MovieChat Forums > General Discussion > A Spitfire, a Lancaster bomber and a Tor...

A Spitfire, a Lancaster bomber and a Tornado just flew over my house on the way to the Air Show.


We’re not going this year, as it can get a bit samey: -
https://bournemouthair.co.uk/

reply

I thought this was going to be a parody of my puns.

reply

I was thinking this as I typed it.

reply

I don't know my planes, but we have a Labour Day airshow on the Toronto harbour every year called the Snowbirds.
https://media.freshdaily.ca/static/articles/202048-snowbirds-toronto.jpg?w=2048&cmd=resize_then_crop&height=1365&quality=70

reply

Looks like the Canadian version of the Red Arrows.

reply

A Spitfire, a Lancaster and a Tornado walk into a bar...

reply

They just flew over again (it’s the last day today).

reply

Wow! It’s so great that there are still some of them still around in flying condition.

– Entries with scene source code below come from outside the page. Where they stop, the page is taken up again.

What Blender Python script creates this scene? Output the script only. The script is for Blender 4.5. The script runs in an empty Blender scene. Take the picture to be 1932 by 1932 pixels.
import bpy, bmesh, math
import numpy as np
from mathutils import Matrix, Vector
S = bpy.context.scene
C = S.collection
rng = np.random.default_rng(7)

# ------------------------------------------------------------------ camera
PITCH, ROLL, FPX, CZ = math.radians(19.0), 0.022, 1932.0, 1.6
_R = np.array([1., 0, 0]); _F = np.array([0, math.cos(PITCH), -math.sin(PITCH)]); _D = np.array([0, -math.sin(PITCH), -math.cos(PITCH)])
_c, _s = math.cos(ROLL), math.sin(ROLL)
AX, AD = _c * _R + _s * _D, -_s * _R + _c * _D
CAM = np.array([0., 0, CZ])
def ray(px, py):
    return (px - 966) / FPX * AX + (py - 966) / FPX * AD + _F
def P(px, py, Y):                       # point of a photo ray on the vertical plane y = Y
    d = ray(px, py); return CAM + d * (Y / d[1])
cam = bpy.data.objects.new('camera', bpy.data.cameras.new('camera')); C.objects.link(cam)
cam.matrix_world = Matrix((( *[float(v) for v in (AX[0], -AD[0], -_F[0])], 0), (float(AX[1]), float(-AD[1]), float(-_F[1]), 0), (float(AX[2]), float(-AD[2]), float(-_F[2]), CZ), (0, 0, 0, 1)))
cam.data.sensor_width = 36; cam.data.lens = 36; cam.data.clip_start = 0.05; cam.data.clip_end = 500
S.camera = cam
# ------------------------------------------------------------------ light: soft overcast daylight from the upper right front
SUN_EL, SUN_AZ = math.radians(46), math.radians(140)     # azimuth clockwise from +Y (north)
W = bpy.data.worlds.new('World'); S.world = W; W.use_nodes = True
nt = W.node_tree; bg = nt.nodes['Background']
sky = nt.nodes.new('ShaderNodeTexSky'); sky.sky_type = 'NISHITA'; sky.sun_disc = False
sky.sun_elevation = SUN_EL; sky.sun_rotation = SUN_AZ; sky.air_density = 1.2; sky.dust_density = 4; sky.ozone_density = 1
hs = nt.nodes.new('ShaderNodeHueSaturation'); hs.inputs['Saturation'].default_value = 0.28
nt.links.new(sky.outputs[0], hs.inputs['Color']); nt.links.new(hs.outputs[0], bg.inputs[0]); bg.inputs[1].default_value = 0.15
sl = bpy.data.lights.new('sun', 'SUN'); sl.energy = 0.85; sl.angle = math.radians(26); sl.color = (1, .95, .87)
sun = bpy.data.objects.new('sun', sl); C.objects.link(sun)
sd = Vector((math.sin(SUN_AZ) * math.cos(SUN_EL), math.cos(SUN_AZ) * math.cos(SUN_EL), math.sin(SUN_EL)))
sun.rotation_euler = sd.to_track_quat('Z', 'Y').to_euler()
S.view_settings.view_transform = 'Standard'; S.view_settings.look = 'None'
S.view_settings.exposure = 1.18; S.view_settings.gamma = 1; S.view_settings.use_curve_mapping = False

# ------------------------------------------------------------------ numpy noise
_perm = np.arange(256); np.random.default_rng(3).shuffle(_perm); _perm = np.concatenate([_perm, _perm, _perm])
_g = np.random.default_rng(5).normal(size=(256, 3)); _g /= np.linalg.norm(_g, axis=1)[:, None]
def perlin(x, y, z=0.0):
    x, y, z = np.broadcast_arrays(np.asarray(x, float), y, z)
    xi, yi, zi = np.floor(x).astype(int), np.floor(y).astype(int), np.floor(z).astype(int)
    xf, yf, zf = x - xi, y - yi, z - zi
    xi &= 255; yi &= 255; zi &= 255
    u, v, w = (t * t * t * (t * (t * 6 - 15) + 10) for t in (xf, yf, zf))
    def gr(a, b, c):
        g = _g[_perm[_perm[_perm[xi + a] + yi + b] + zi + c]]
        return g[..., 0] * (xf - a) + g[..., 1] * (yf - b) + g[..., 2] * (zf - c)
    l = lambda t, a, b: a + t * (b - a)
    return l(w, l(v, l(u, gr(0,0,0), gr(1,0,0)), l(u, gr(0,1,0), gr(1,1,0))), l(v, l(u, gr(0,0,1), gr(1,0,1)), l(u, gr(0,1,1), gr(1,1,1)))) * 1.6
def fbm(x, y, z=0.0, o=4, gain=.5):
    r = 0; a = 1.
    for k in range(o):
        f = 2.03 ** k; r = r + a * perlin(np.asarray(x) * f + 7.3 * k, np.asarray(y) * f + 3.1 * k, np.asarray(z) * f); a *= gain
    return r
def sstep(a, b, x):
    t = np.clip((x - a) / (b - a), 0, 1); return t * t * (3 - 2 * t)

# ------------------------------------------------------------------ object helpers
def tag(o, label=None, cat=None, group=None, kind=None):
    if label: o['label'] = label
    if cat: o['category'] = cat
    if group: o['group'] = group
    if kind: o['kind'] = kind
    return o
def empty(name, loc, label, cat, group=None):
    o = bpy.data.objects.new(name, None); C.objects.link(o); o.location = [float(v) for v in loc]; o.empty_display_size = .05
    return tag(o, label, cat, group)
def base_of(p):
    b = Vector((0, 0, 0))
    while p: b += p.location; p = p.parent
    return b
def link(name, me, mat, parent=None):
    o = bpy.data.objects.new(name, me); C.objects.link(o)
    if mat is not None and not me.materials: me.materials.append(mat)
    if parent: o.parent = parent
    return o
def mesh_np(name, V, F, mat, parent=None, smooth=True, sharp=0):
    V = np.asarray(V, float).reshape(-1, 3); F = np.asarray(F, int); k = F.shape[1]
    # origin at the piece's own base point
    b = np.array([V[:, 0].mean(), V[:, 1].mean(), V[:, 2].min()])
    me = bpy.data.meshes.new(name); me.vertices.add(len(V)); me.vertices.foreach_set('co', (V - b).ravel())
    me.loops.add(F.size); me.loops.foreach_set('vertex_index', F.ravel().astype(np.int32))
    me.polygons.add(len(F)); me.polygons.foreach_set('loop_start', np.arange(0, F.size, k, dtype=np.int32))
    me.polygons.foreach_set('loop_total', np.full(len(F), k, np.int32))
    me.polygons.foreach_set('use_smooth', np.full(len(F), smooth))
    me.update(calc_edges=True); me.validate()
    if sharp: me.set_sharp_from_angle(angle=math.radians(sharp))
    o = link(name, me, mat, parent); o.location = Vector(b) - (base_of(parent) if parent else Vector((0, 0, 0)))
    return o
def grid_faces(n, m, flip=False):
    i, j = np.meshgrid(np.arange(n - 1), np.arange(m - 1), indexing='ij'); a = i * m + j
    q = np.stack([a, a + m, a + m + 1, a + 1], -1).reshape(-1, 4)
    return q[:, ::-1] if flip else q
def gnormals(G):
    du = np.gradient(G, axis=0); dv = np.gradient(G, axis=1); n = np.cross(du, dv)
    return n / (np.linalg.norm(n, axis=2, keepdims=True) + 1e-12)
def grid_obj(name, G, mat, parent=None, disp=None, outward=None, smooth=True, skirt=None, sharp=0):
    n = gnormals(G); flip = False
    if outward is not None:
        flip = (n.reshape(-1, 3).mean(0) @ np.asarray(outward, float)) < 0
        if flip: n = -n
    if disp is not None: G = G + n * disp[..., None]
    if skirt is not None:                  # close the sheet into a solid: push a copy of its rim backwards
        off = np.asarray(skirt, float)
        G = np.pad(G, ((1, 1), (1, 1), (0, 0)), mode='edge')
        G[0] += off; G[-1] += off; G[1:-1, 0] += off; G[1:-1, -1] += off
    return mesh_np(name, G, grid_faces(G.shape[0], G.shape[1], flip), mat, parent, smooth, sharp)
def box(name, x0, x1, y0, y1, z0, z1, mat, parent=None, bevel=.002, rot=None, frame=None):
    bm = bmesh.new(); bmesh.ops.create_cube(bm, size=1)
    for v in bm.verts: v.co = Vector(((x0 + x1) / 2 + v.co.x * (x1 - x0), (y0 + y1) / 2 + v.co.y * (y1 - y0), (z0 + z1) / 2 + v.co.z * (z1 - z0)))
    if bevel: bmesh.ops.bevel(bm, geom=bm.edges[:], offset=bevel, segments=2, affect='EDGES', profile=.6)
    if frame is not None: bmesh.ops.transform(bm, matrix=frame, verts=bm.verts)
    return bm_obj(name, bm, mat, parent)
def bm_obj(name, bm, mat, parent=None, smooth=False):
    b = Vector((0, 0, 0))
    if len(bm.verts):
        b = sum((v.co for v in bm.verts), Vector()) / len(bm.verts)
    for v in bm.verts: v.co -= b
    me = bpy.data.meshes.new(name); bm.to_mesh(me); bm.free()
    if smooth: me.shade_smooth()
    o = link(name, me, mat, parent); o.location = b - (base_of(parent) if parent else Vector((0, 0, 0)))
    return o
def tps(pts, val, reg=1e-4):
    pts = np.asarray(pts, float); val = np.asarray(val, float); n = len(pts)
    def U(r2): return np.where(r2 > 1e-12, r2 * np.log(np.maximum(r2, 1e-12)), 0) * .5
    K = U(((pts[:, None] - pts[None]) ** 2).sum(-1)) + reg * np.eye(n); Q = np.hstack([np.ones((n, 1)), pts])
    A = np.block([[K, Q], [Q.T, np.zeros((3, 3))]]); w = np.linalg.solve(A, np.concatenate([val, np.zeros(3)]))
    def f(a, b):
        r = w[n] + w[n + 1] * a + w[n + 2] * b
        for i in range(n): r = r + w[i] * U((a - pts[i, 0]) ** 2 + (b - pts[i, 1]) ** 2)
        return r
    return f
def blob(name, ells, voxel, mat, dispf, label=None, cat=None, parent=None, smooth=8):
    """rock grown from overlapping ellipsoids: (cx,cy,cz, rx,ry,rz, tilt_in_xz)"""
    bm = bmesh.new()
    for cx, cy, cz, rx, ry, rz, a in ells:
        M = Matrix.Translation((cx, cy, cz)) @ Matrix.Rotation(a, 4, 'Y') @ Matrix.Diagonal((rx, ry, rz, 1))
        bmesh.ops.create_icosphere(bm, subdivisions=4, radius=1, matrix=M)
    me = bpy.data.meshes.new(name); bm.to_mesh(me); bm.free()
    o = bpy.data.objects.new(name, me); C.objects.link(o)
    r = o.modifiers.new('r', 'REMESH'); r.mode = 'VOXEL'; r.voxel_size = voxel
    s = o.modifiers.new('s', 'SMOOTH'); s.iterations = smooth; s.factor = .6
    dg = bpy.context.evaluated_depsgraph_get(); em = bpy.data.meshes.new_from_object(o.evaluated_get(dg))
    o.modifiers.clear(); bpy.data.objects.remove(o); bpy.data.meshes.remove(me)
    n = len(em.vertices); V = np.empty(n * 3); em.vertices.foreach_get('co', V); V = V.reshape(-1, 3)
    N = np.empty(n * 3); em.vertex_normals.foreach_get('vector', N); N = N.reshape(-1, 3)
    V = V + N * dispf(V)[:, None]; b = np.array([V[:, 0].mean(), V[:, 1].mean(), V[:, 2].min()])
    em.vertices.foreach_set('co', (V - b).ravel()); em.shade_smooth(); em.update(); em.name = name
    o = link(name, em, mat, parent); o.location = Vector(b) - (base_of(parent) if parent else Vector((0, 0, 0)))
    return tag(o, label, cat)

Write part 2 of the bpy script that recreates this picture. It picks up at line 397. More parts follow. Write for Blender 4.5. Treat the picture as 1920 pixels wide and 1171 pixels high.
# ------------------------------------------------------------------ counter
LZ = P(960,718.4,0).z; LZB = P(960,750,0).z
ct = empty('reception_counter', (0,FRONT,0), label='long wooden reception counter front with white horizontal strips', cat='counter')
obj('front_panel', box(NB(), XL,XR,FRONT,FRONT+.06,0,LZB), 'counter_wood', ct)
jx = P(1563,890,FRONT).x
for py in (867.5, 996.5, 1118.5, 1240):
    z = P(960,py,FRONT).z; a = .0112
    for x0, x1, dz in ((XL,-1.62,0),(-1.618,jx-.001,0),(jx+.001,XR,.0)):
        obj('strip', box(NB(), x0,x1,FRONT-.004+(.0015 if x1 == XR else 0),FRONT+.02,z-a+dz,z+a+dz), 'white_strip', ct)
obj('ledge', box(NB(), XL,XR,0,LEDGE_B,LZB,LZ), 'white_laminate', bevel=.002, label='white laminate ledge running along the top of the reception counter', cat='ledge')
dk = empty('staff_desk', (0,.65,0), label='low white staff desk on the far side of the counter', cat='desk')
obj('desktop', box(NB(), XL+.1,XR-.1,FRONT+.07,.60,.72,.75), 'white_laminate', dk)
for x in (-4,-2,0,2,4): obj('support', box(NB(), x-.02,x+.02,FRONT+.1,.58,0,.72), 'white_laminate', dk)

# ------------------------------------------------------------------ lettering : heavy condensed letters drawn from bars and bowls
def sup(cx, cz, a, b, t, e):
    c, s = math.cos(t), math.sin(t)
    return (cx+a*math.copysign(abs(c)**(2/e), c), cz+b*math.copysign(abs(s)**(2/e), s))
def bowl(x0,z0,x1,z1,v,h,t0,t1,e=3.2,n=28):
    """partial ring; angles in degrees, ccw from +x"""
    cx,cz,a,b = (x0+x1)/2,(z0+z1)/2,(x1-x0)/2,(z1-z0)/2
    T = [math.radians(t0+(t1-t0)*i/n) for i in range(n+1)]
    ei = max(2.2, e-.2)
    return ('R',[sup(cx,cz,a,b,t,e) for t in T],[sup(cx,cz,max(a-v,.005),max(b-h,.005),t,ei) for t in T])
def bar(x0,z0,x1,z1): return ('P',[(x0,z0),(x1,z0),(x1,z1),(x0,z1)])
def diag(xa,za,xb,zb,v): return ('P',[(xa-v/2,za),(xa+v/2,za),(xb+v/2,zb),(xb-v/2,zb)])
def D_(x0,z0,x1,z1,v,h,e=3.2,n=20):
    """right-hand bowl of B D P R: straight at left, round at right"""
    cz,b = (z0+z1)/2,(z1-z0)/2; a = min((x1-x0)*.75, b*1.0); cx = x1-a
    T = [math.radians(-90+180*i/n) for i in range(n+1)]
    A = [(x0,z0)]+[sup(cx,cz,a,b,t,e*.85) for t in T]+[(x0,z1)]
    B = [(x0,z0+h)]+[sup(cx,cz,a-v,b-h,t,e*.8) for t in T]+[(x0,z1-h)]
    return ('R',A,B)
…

In the early 2000s a B17 landed at our local airport and I got to tour the inside of it while it was on the runway. The thing I was amazed most about was all the mechanics that were controlled by cables and other crude methods that would never be used today. It had to have been a physical ordeal to fly one of those things.

reply

Many planes today still employ the use of cables and rods, it's just that they aren't visible to the passenger.

reply

You would think with the use of hydraulics and electric switches that cables wouldn’t be used for too many things.

reply

It's not a matter of cable vs hydraulic. Yes there are some aircraft that use cables/rods to directly operate flight controls, but cables and rods are still employed on aircraft with hydraulic flight controls. The manual inputs via cables and/or rods act on hydraulic selectors or modules to port fluid pressure to a particular control surface actuator. Cables are often employed as back-up controls for redundancy as well.

"Fly by wire" aircraft are a different matter, but with them hydraulic power still does the heavy lifting ( so to speak ) of moving a control surface. The "by wire" is just a command to a hydraulic servo, and even these aircraft employ a limited number of cables for back-up control of certain key systems.

reply

That all make sense and certainly in back up and redundant systems, as you said.

reply

I got a lot lump in my throat when they went overhead. My grandparents and grand uncle were in the RAF and I can only imagine what they went through standing up to the Nazis.

reply

Here's a photo I snapped a few years ago of a B17.
https://imgur.com/a/7QQa71N

I believe the planes belong to the Coolings Foundation.

reply

There'll be bluebirds over...

reply

22 miles of water changed the outcome of the war.

reply

and a lot of trips across the atlantic

reply

I guess life isn't boring where you live ;)

reply

‘Sunny’ Bournemouth is a cool place to live.